_SUPPLIED INFORMATION_
[start]

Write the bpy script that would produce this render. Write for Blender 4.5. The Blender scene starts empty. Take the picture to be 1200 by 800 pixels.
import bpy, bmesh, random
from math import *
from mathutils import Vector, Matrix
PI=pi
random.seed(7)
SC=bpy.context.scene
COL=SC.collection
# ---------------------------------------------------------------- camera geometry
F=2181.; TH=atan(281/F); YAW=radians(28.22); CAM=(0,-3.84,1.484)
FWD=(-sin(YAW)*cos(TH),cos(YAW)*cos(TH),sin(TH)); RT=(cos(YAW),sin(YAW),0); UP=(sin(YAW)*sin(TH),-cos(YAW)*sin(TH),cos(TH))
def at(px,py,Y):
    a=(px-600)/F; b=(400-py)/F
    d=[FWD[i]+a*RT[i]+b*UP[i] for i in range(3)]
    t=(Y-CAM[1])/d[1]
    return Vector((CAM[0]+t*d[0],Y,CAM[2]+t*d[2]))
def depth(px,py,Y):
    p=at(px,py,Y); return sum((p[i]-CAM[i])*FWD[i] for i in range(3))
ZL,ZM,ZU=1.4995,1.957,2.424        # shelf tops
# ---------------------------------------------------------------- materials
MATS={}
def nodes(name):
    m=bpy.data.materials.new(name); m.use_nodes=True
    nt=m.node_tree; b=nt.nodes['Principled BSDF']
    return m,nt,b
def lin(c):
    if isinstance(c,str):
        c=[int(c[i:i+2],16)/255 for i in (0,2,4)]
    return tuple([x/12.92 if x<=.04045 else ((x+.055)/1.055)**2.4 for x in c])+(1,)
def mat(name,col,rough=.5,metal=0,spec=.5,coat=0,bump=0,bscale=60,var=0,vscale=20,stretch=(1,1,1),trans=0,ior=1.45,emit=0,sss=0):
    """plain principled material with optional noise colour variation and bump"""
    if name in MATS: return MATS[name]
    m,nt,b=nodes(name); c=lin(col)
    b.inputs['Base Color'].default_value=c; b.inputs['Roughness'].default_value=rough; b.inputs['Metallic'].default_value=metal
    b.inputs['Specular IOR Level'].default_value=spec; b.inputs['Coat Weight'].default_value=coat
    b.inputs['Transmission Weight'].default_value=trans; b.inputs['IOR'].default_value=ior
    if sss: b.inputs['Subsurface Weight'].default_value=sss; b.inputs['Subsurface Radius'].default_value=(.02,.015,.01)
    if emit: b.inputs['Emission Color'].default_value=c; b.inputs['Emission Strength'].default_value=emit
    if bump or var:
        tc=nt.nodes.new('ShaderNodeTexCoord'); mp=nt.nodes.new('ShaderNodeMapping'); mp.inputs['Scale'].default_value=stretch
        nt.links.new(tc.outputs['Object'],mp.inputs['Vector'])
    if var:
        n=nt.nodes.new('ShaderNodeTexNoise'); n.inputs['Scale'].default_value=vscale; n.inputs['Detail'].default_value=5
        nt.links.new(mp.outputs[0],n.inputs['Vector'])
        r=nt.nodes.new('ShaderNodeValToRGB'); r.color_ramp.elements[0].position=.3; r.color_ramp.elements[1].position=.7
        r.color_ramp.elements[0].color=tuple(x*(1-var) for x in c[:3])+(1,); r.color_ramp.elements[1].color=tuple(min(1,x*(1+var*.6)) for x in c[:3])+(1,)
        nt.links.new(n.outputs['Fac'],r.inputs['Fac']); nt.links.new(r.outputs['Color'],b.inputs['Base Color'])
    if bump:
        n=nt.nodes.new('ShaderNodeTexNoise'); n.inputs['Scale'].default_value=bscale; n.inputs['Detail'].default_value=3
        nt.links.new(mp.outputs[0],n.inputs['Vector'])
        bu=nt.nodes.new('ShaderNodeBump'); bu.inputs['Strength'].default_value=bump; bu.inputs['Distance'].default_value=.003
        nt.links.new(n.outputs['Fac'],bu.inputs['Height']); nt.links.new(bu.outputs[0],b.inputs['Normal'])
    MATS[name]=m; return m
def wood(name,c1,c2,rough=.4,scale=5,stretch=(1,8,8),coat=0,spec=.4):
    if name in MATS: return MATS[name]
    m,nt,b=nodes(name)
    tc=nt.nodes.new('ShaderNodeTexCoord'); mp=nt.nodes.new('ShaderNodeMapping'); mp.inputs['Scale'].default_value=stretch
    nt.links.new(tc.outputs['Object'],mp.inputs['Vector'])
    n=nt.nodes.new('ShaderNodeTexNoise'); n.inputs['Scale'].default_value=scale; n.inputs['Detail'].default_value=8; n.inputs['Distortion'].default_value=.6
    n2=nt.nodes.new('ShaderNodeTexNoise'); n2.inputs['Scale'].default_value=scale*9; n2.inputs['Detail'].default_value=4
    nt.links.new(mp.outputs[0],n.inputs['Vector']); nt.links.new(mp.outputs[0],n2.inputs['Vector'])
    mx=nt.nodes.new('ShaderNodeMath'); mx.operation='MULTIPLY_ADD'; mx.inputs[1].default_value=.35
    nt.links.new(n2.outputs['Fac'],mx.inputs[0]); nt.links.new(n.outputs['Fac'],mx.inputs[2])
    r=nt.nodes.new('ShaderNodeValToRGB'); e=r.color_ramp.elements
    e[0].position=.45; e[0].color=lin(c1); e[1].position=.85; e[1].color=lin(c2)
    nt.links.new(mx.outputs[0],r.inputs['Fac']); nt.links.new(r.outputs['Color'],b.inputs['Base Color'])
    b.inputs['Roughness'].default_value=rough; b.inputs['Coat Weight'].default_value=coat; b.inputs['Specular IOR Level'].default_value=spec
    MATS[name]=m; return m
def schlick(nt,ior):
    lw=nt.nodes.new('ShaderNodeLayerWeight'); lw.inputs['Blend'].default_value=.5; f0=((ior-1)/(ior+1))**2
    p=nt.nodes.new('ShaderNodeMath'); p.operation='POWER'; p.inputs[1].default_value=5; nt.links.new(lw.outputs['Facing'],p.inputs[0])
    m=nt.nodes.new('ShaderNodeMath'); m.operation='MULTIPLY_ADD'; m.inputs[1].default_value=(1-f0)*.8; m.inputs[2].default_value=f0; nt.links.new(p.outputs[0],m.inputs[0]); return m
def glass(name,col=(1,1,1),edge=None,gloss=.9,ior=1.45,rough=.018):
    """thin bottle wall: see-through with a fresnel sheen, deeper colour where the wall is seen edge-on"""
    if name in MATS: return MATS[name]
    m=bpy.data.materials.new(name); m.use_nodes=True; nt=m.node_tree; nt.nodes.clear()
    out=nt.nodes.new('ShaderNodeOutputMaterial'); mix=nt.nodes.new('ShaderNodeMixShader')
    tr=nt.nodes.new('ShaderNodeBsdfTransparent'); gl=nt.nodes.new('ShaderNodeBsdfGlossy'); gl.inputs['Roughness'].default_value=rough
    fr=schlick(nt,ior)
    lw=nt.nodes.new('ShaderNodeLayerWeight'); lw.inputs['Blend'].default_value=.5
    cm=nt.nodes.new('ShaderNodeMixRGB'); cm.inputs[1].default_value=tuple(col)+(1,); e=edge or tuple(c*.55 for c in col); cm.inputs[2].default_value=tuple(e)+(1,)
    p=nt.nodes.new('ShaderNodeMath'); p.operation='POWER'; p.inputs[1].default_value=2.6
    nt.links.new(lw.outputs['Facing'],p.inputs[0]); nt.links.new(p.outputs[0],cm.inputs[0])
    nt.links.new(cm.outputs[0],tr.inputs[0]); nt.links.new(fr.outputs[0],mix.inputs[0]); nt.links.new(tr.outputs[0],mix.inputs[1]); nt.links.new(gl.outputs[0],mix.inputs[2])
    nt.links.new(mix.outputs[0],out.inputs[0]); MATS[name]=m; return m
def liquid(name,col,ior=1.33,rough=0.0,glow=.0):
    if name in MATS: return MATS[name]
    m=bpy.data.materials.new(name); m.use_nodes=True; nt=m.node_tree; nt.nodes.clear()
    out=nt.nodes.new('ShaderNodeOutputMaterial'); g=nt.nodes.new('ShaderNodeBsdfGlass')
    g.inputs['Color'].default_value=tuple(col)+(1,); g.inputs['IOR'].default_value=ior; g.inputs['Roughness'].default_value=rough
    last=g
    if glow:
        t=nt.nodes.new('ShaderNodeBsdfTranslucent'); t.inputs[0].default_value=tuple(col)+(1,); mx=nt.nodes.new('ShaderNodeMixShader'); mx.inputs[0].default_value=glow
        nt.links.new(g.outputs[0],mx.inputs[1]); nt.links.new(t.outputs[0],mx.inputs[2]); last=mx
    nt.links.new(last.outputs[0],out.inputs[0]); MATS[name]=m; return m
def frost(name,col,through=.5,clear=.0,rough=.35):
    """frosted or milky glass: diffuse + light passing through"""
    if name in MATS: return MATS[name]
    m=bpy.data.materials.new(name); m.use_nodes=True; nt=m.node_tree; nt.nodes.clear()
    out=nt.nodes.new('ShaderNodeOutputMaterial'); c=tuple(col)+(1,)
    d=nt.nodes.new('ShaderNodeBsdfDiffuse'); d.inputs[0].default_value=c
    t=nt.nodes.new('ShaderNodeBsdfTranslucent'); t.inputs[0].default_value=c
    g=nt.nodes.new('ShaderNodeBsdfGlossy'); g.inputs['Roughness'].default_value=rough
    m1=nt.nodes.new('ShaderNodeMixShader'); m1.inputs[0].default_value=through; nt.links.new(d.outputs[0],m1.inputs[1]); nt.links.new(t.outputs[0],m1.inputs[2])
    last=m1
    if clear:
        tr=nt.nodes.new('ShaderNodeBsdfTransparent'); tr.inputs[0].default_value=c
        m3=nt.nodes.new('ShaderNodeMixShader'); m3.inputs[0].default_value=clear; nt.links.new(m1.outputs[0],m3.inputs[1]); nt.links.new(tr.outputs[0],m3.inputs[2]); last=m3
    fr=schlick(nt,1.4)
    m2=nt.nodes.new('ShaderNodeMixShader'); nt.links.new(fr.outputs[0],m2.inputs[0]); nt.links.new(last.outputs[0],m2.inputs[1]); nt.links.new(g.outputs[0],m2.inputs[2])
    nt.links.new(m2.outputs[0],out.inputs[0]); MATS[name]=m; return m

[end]

_REQUIRED WORK_
Copy out every line that includes the word "scene".

_COMPLETE OUTPUT_
Write the bpy script that would produce this render. Write for Blender 4.5. The Blender scene starts empty. Take the picture to be 1200 by 800 pixels.
SC=bpy.context.scene